Simmons follows the trend of Sixers stars who have missed time to start their careers. Nerlens Noel, who was just traded Thursday, missed his first full season with the Sixers. Joel Embiid, the star center who, himself, has missed several weeks with what Colangelo said is a bone bruise on his knee that will keep him out for at least a few more games, didn’t play for two full seasons because of injuries.

The difference with Simmons is that Noel and Embiid were drafted while injured; a series of calculated risks that will be debated for a decade now that Sam Hinkie is out, Noel is gone and Embiid’s debut season has been stilted. Noel is a good player, but his clock started a year before he was able to play and the Sixers had to either re-sign him in the off-season or trade him now.
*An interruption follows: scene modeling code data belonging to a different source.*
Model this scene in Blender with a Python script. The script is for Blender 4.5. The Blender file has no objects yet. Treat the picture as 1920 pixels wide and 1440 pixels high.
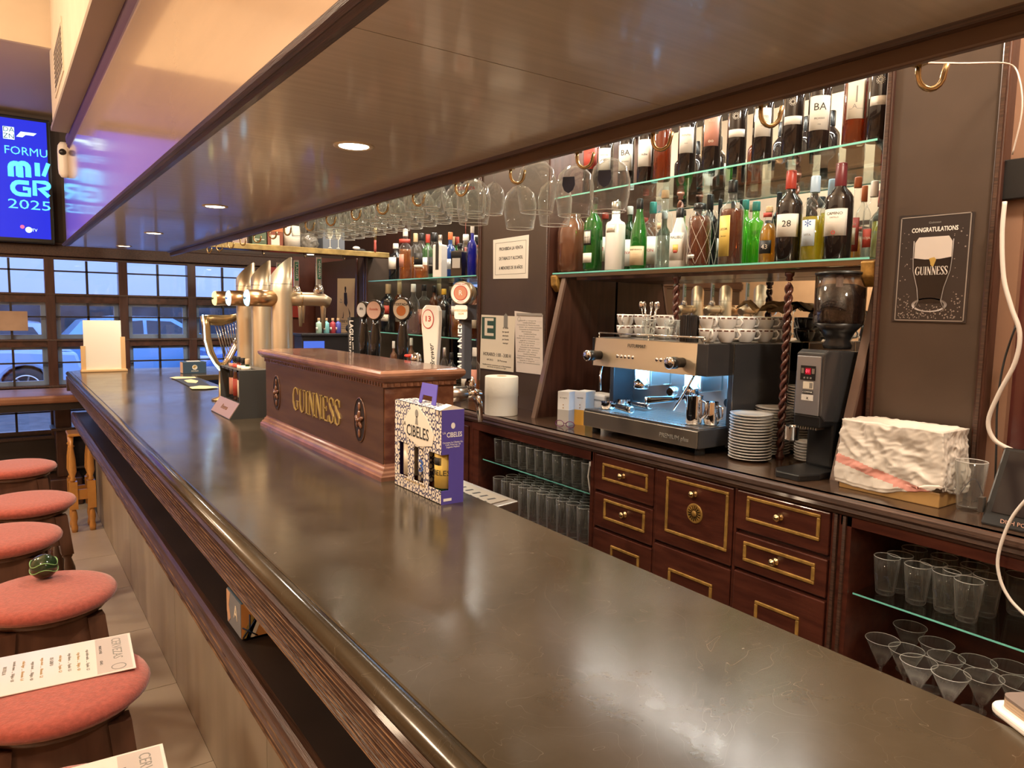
import bpy, bmesh, math, random
from mathutils import Vector, Matrix
random.seed(7)
PI = math.pi
sc = bpy.context.scene
COL = sc.collection

# ------------------------------------------------------------------ camera
F, YAW, PIT, ROL, EYE = 1357.0, .61719, .101092, .018048, 1.6
FW = Vector((math.sin(YAW)*math.cos(PIT), math.cos(YAW)*math.cos(PIT), -math.sin(PIT)))
R0 = Vector((math.cos(YAW), -math.sin(YAW), 0)); U0 = R0.cross(FW)
RT = math.cos(ROL)*R0 + math.sin(ROL)*U0
UP = -math.sin(ROL)*R0 + math.cos(ROL)*U0
cam = bpy.data.objects.new('camera', bpy.data.cameras.new('camera')); COL.objects.link(cam)
cam.data.sensor_width = 36; cam.data.sensor_fit = 'HORIZONTAL'; cam.data.lens = F/1920*36
cam.data.clip_start = .02; cam.data.clip_end = 200
cam.matrix_world = Matrix(((RT.x, UP.x, -FW.x, 0), (RT.y, UP.y, -FW.y, 0), (RT.z, UP.z, -FW.z, EYE), (0, 0, 0, 1)))
sc.camera = cam

def at(px, py, X=None, Y=None, Z=None):
    """the world point on the plane X=, Y= or Z= that the photograph shows at this pixel (measuring aid)"""
    d = FW + RT*((px-960)/F) + UP*((720-py)/F)
    t = X/d.x if X is not None else (Y/d.y if Y is not None else (Z-EYE)/d.z)
    return Vector((d.x*t, d.y*t, EYE+d.z*t))

# ------------------------------------------------------------------ world, lights, exposure
sc.view_settings.view_transform = 'Standard'; sc.view_settings.look = 'None'
sc.view_settings.gamma = 1; sc.view_settings.use_curve_mapping = False
sc.view_settings.exposure = 0.5
sc.cycles.max_bounces = 10; sc.cycles.transparent_max_bounces = 32
sc.cycles.transmission_bounces = 8; sc.cycles.glossy_bounces = 5; sc.cycles.diffuse_bounces = 4
sc.cycles.caustics_reflective = False; sc.cycles.caustics_refractive = False
sc.cycles.sample_clamp_indirect = 3.0; sc.cycles.use_denoising = True
w = bpy.data.worlds.new('world'); sc.world = w; w.use_nodes = True
w.node_tree.nodes['Background'].inputs[0].default_value = (.34, .46, .92, 1)
w.node_tree.nodes['Background'].inputs[1].default_value = 2.3

def lamp(name, kind, loc, energy, color, size=.1, rot=(0, 0, 0), sizey=None, spot=None):
    l = bpy.data.lights.new(name, kind); l.energy = energy; l.color = color
    if kind == 'AREA':
        l.size = size
        if sizey: l.shape = 'RECTANGLE'; l.size_y = sizey
    else: l.shadow_soft_size = size
    if spot: l.spot_size = spot; l.spot_blend = .6
    o = bpy.data.objects.new(name, l); COL.objects.link(o); o.location = loc; o.rotation_euler = rot
    return o
SPOT_Y = (.33, 1.74, 3.15, 4.57, 5.75)
for y in SPOT_Y:                                                 # recessed spots of the canopy
    lamp('spot_bulb', 'SPOT', (.74, y, 1.985), 24, (1, .88, .72), .035, spot=math.radians(150))
for x, y, e in ((-1.1, .6, 76), (-1.1, 3.6, 76), (-2.3, 5.2, 62)):   # warm room lamps under the ceiling of the public side
    lamp('room_lamp', 'POINT', (x, y, 2.75), e, (1, .76, .52), .12)
for x, y, e in ((1.75, .25, 74), (1.75, 2.6, 44), (1.8, 4.7, 42)):   # ceiling lamps over the service aisle
    lamp('aisle_lamp', 'POINT', (x, y, 2.95), e, (1, .85, .68), .1)
lamp('cabinet_tube_right', 'AREA', (2.66, 2.18, 2.6), 15, (1, .95, .86), 1.7, (0, 0, PI/2), .06)
lamp('cabinet_tube_left', 'AREA', (2.66, 4.6, 2.6), 13, (1, .93, .82), 1.5, (0, 0, PI/2), .06)

# ------------------------------------------------------------------ materials
MATS = {}
def nodes(name):
    m = bpy.data.materials.new(name); m.use_nodes = True
    nt = m.node_tree; return m, nt, nt.nodes, nt.links, nt.nodes['Principled BSDF']
def mat(name, col, rough=.5, metal=0, coat=0, var=.0, vscale=6, stretch=(1, 1, 1), bump=0, bscale=40, col2=None, spec=.5, emit=None, estr=0, trans=0, sheen=0):
    if name in MATS: return MATS[name]
    m, nt, N, L, P = nodes(name)
    P.inputs['Base Color'].default_value = (*col, 1); P.inputs['Roughness'].default_value = rough
    P.inputs['Metallic'].default_value = metal; P.inputs['Coat Weight'].default_value = coat
    P.inputs['Coat Roughness'].default_value = .08; P.inputs['Specular IOR Level'].default_value = spec
    if trans: P.inputs['Transmission Weight'].default_value = trans
    if sheen: P.inputs['Sheen Weight'].default_value = sheen
    if emit: P.inputs['Emission Color'].default_value = (*emit, 1); P.inputs['Emission Strength'].default_value = estr
    if var or bump or col2:
        tc = N.new('ShaderNodeTexCoord'); mp = N.new('ShaderNodeMapping'); L.new(tc.outputs['Object'], mp.inputs[0])
        mp.inputs['Scale'].default_value = stretch
    if var or col2:
        n = N.new('ShaderNodeTexNoise'); n.inputs['Scale'].default_value = vscale; n.inputs['Detail'].default_value = 5
        L.new(mp.outputs[0], n.inputs['Vector'])
        r = N.new('ShaderNodeValToRGB'); L.new(n.outputs['Fac'], r.inputs[0])
        a = col; b = col2 or tuple(c*(1+var) for c in col)
        if not col2: a = tuple(c*(1-var) for c in col)
        r.color_ramp.elements[0].position = .35; r.color_ramp.elements[1].position = .65
        r.color_ramp.elements[0].color = (*a, 1); r.color_ramp.elements[1].color = (*b, 1)
        L.new(r.outputs[0], P.inputs['Base Color'])
    if bump:
        n2 = N.new('ShaderNodeTexNoise'); n2.inputs['Scale'].default_value = bscale; L.new(mp.outputs[0], n2.inputs['Vector'])
        bp = N.new('ShaderNodeBump'); bp.inputs['Strength'].default_value = bump; bp.inputs['Distance'].default_value = .01
        L.new(n2.outputs['Fac'], bp.inputs['Height']); L.new(bp.outputs[0], P.inputs['Normal'])
    MATS[name] = m; return m
def glassmat(name, tint, body=0.0, bodycol=(1, 1, 1), edge=.85, rough=.02, edge_glint=0):
    """thin-walled glass: see-through with fresnel-like mirror, body = share of a coloured body"""
    if name in MATS: return MATS[name]
    m, nt, N, L, P = nodes(name); N.remove(P)
    out = [n for n in N if n.type == 'OUTPUT_MATERIAL'][0]
    t = N.new('ShaderNodeBsdfTransparent'); t.inputs[0].default_value = (*tint, 1)
    g = N.new('ShaderNodeBsdfGlossy'); g.inputs['Roughness'].default_value = rough
    lw = N.new('ShaderNodeLayerWeight'); lw.inputs[0].default_value = .5
    pw = N.new('ShaderNodeMath'); pw.operation = 'POWER'; pw.inputs[1].default_value = 3.6 if edge_glint else 2.0; L.new(lw.outputs['Facing'], pw.inputs[0])
    ma = N.new('ShaderNodeMath'); ma.operation = 'MULTIPLY_ADD'; ma.inputs[1].default_value = edge-.05; ma.inputs[2].default_value = .05
    L.new(pw.outputs[0], ma.inputs[0])
    base = t
    if body:
        d = N.new('ShaderNodeBsdfPrincipled'); d.inputs['Base Color'].default_value = (*bodycol, 1); d.inputs['Roughness'].default_value = .15
        tl = N.new('ShaderNodeBsdfTranslucent'); tl.inputs[0].default_value = (*bodycol, 1)
        m1 = N.new('ShaderNodeMixShader'); m1.inputs[0].default_value = .5; L.new(d.outputs[0], m1.inputs[1]); L.new(tl.outputs[0], m1.inputs[2])
        mb = N.new('ShaderNodeMixShader'); mb.inputs[0].default_value = body; L.new(t.outputs[0], mb.inputs[1]); L.new(m1.outputs[0], mb.inputs[2]); base = mb
    edge_sh = g
    if edge_glint:  # white diffuse edge painted in place of the glints on lit glass
        dd = N.new('ShaderNodeBsdfDiffuse'); dd.inputs[0].default_value = (.95, .95, .92, 1)
        tt = N.new('ShaderNodeBsdfTranslucent'); tt.inputs[0].default_value = (.95, .95, .92, 1)
        m3 = N.new('ShaderNodeMixShader'); m3.inputs[0].default_value = .5; L.new(dd.outputs[0], m3.inputs[1]); L.new(tt.outputs[0], m3.inputs[2])
        m4 = N.new('ShaderNodeMixShader'); m4.inputs[0].default_value = edge_glint; L.new(g.outputs[0], m4.inputs[1]); L.new(m3.outputs[0], m4.inputs[2]); edge_sh = m4
    mx = N.new('ShaderNodeMixShader'); L.new(ma.outputs[0], mx.inputs[0]); L.new(base.outputs[0], mx.inputs[1]); L.new(edge_sh.outputs[0], mx.inputs[2])
    L.new(mx.outputs[0], out.inputs[0]); MATS[name] = m; return m
def emis(name, col, s):
    return mat(name, (0, 0, 0), emit=col, estr=s)

WOOD = mat('dark mahogany', (.042, .016, .010), .32, coat=.3, col2=(.085, .032, .020), vscale=5, stretch=(6, 1, 6), bump=.12, bscale=30)
WOODV = mat('dark mahogany upright', (.045, .017, .011), .34, coat=.25, col2=(.075, .029, .019), vscale=5, stretch=(8, 8, .8), bump=.06, bscale=30)
POSTM = mat('dark brown painted board', (.075, .050, .036), .45, spec=.3, var=.12, vscale=3)
DRAW = mat('red mahogany', (.060, .016, .010), .3, coat=.35, col2=(.10, .028, .016), vscale=5, stretch=(8, 1.2, 8), bump=.06, bscale=30)
EDGEW = mat('worn moulding wood', (.035, .016, .010), .4, coat=.1, col2=(.095, .046, .028), vscale=9, stretch=(10, .5, 30), bump=.25, bscale=40)
BLACKW = mat('black stained wood', (.018, .011, .009), .45, var=.2)
GOLD = mat('gilt paint', (.42, .24, .06), .4, metal=.35, var=.25, vscale=40, bump=.1, bscale=80)
BRASS = mat('polished brass', (.66, .50, .27), .26, metal=1)
BRUSH = mat('brushed champagne brass', (.78, .66, .47), .36, metal=.85, bump=.03, bscale=60, stretch=(20, 20, 1))
STEEL = mat('stainless steel', (.62, .60, .57), .28, metal=1)
STEELB = mat('brushed warm steel', (.62, .55, .45), .32, metal=1, bump=.02, bscale=50, stretch=(1, 1, 30))
CHROME = mat('chrome', (.85, .85, .85), .06, metal=1)
BLACK = mat('black plastic', (.012, .012, .013), .3)
BLACKM = mat('matt black', (.02, .02, .02), .6)
WHITE = mat('white plastic', (.8, .78, .74), .4)
PORC = mat('white porcelain', (.85, .83, .80), .15, coat=.5)
PAPER = mat('white paper', (.80, .77, .70), .8)
CREAM = mat('cream card', (.80, .74, .62), .6)
RED = mat('red plastic', (.75, .05, .03), .35)
MIRROR = mat('mirror glass', (.78, .80, .78), .02, metal=1)
TILEF = mat('beige floor tile', (.44, .39, .32), .4, col2=(.54, .48, .40), vscale=2.5, bump=.02)
TILEB = mat('greige wall panel', (.30, .26, .20), .38, col2=(.39, .34, .27), vscale=3, stretch=(1, 2, .4))
GROUT = mat('dark joint', (.10, .085, .07), .9)
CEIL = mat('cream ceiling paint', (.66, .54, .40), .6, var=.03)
CREAMW = mat('cream wall paint', (.66, .57, .46), .5, var=.04)
FASC = mat('glossy cream lacquer', (.46, .32, .22), .18, coat=.6, var=.06, vscale=2, bump=.03, bscale=6, stretch=(1, .6, 4))
CORN = mat('grey cornice paint', (.30, .25, .20), .45)
UNDER = mat('lacquered brown soffit', (.58, .54, .47), .26, coat=.3, var=.05, vscale=2, bump=.02, bscale=14, stretch=(1, 30, 1), spec=.7)
TANW = mat('tan wall paint', (.60, .42, .27), .7, var=.05)
CUSH = mat('coral red felt', (.38, .075, .052), .85, var=.14, vscale=90, bump=.2, bscale=220, sheen=.4)
STOOLW = mat('dark stool wood', (.085, .036, .022), .35, coat=.3, col2=(.13, .058, .035), vscale=6, stretch=(6, 6, .8))
PINE = mat('honey varnished wood', (.52, .25, .06), .3, coat=.5, var=.12, vscale=8)
TGLASS = mat('green shelf glass edge', (.10, .50, .42), .1, emit=(.02, .22, .18), estr=.0, trans=.6)
GLASS = glassmat('clear thin glass', (.965, .975, .965), 0, (.9, .92, .9), .95, .05, edge_glint=.5)
SHELFG = glassmat('shelf glass', (.90, .97, .94), edge=.55)
PANE = glassmat('window pane glass', (.93, .97, .99), edge=.6)

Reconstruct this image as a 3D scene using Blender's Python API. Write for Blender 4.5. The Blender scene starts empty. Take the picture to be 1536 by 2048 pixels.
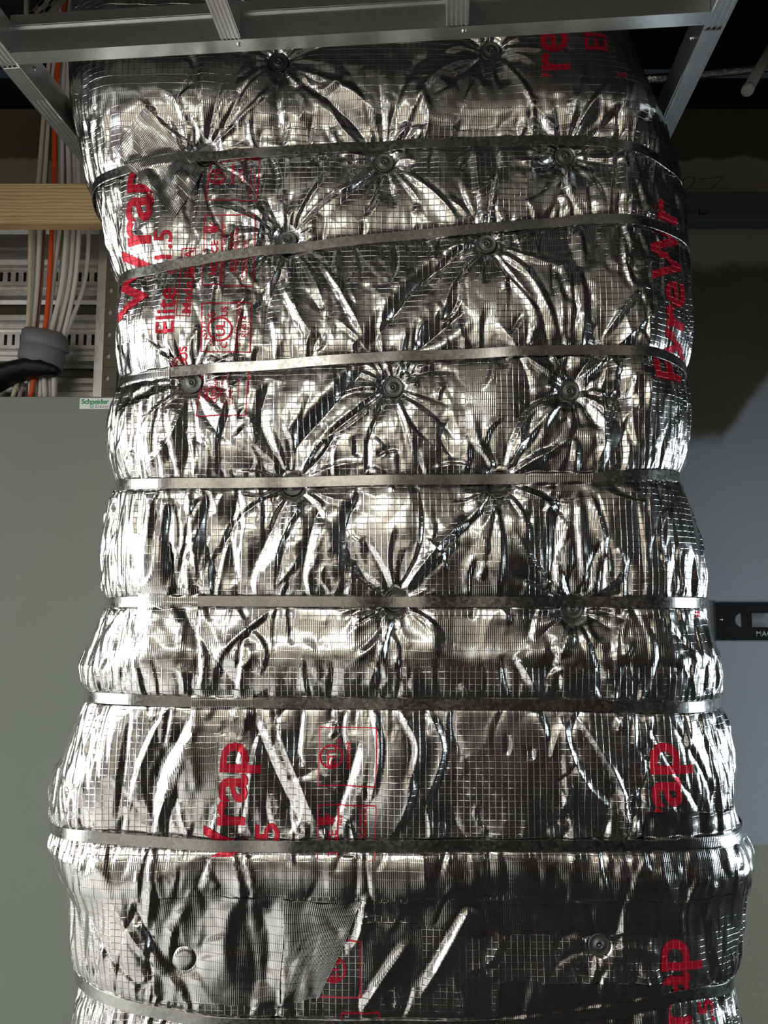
import bpy, bmesh, math, random
import numpy as np
from mathutils import Vector, Matrix

random.seed(7)
rng = np.random.default_rng(11)
scene = bpy.context.scene
COL = scene.collection

# ------------------------------------------------------------------ camera
F_PX = 1527.0
EYE = 1.50
PITCH = math.atan((1196 - 1024) / F_PX)
cam_d = bpy.data.cameras.new('camera')
cam_d.sensor_fit = 'VERTICAL'
cam_d.sensor_height = 36.0
cam_d.lens = 36.0 * F_PX / 2048.0
cam_d.clip_start = 0.02
cam = bpy.data.objects.new('camera', cam_d)
COL.objects.link(cam)
cam.location = (0, 0, EYE)
cam.rotation_euler = (math.pi / 2 + PITCH, 0, 0)
scene.camera = cam

# ------------------------------------------------------------------ exposure, world, lights
scene.view_settings.view_transform = 'Standard'
scene.view_settings.look = 'None'
scene.view_settings.gamma = 1.0
scene.view_settings.use_curve_mapping = False
scene.view_settings.exposure = -0.18
scene.cycles.max_bounces = 5
scene.cycles.diffuse_bounces = 3
scene.cycles.glossy_bounces = 3

world = bpy.data.worlds.new('world')
scene.world = world
world.use_nodes = True
bg = world.node_tree.nodes['Background']
bg.inputs[0].default_value = (0.55, 0.68, 0.85, 1)
bg.inputs[1].default_value = 0.02

ROOM = dict(x0=-3.0, x1=3.0, y0=-3.4, y1=2.50, z1=3.5)


def area(name, loc, target, sx, sy, power, col, spread=180):
    d = bpy.data.lights.new(name, 'AREA')
    d.shape = 'RECTANGLE'
    d.size, d.size_y = sx, sy
    d.energy = power
    d.color = col
    d.spread = math.radians(spread)
    o = bpy.data.objects.new(name, d)
    COL.objects.link(o)
    o.location = loc
    v = Vector(target) - Vector(loc)
    o.rotation_euler = v.to_track_quat('-Z', 'Z').to_euler()
    return o


# lights in two unseen windows, placed for the foil's reflections (see unseen_window_1, unseen_window_2)
area('unseen_window_light_1', (-3.02, 0.10, 1.35), (-1.02, 0.10, 0.15), 3.1, 2.4, 85, (1.0, 0.985, 0.96), 140)
area('unseen_window_light_2', (3.02, 1.15, 1.05), (1.02, 1.05, 0.15), 1.4, 1.5, 32, (0.80, 0.93, 1.0), 140)
# lamp added unseen behind the camera to brighten the facing wall (see added_lamp)
area('added_lamp_light', (-0.9, -2.45, 3.02), (-0.9, -2.45, 0), 1.5, 0.12, 52, (1.0, 0.945, 0.85))


# ------------------------------------------------------------------ helpers
def unproj(px, py, Y):
    a = (px - 768.0) / F_PX
    b = (1024.0 - py) / F_PX
    c, s = math.cos(PITCH), math.sin(PITCH)
    dy = c - b * s
    t = Y / dy
    return Vector((a * t, Y, EYE + (s + b * c) * t))


def proj_np(P):
    c, s = math.cos(PITCH), math.sin(PITCH)
    z = P[..., 2] - EYE
    d = P[..., 1] * c + z * s
    u = -P[..., 1] * s + z * c
    return 768 + F_PX * P[..., 0] / d, 1024 - F_PX * u / d


def link(name, me, mat=None, parent=None, loc=None):
    o = bpy.data.objects.new(name, me)
    COL.objects.link(o)
    if mat is not None and me is not None and not me.materials:
        me.materials.append(mat)
    if parent is not None:
        o.parent = parent
    if loc is not None:
        o.location = loc
    return o


def tag(o, label=None, cat=None, group=None, kind=None):
    if label: o['label'] = label
    if cat: o['category'] = cat
    if group: o['group'] = group
    if kind: o['kind'] = kind
    return o


def empty(name, loc, label, cat, group=None):
    o = bpy.data.objects.new(name, None)
    COL.objects.link(o)
    o.location = loc
    o.empty_display_size = 0.1
    return tag(o, label, cat, group)


def bm_mesh(name, bm, smooth=False):
    me = bpy.data.meshes.new(name)
    bmesh.ops.recalc_face_normals(bm, faces=bm.faces)
    bm.to_mesh(me)
    bm.free()
    if smooth:
        me.polygons.foreach_set('use_smooth', [True] * len(me.polygons))
    return me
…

With Embiid missing two years, the entire Process era was ostensibly put on hold until he was ready.

Sixers GM Bryan Colangelo with Ben Simmons (right) and Timothe Luwawu (left) after the 2016 NBA Draft Credit: Sixers/Twitter

This was supposed to be the Sixers’ year. Embiid was healthy, Simmons was the top pick in the draft and Dario Saric had finally decided to come over from Europe. This was supposed to be the year the Sixers showed progress on the floor — the team’s hackneyed slogan to start the season was From Process to Progress — but given Simmons being out as long as he has, and Embiid being limited in minutes, games and now out with another prolonged injury, the season was never what the team had hoped, or promised.

“There was no effort to deceive fans, deceive the media,” Colangelo said. “Injuries are unpredictable.”

Next year should be the Sixers’ true start of whatever this Process will be, with their young core of a healthy Embiid and Simmons, surrounded by talented players like Saric and, presumably, whoever they get in the draft this year, plus whatever they might get for Jahlil Okafor if and when he is dealt in the future.

Players like Robert Covington, Timothy Luwawu-Cabarrot and, potentially, Justin Anderson who was brought in as part of the Noel trade, could prove to be a young unit that can grow together. They just have to stay healthy, which no one can assume they will.

For fans, the team’s promise of progress won’t happen this year. Fans have every right to be irate with the team, as they wrongly gave timelines for players to return that were unrealistic or, recently, flat-out lies.

There has been speculation within media circles the team waited this long to announce Simmons wouldn’t play to keep ticket sales strong for the remainder of this year and for next year’s season tickets, which have been on sale for several weeks. That’s a cynical view, but one that feels plausible at this point.

Colangelo said several times on Friday that he was wrong to call Embiid’s injury “day-to-day”, suggesting he should have said “out indefinitely.” He insisted the team was not trying to deceive anyone.

We just don’t know what to think at this point. Frankly, it seems like the Sixers don’t either.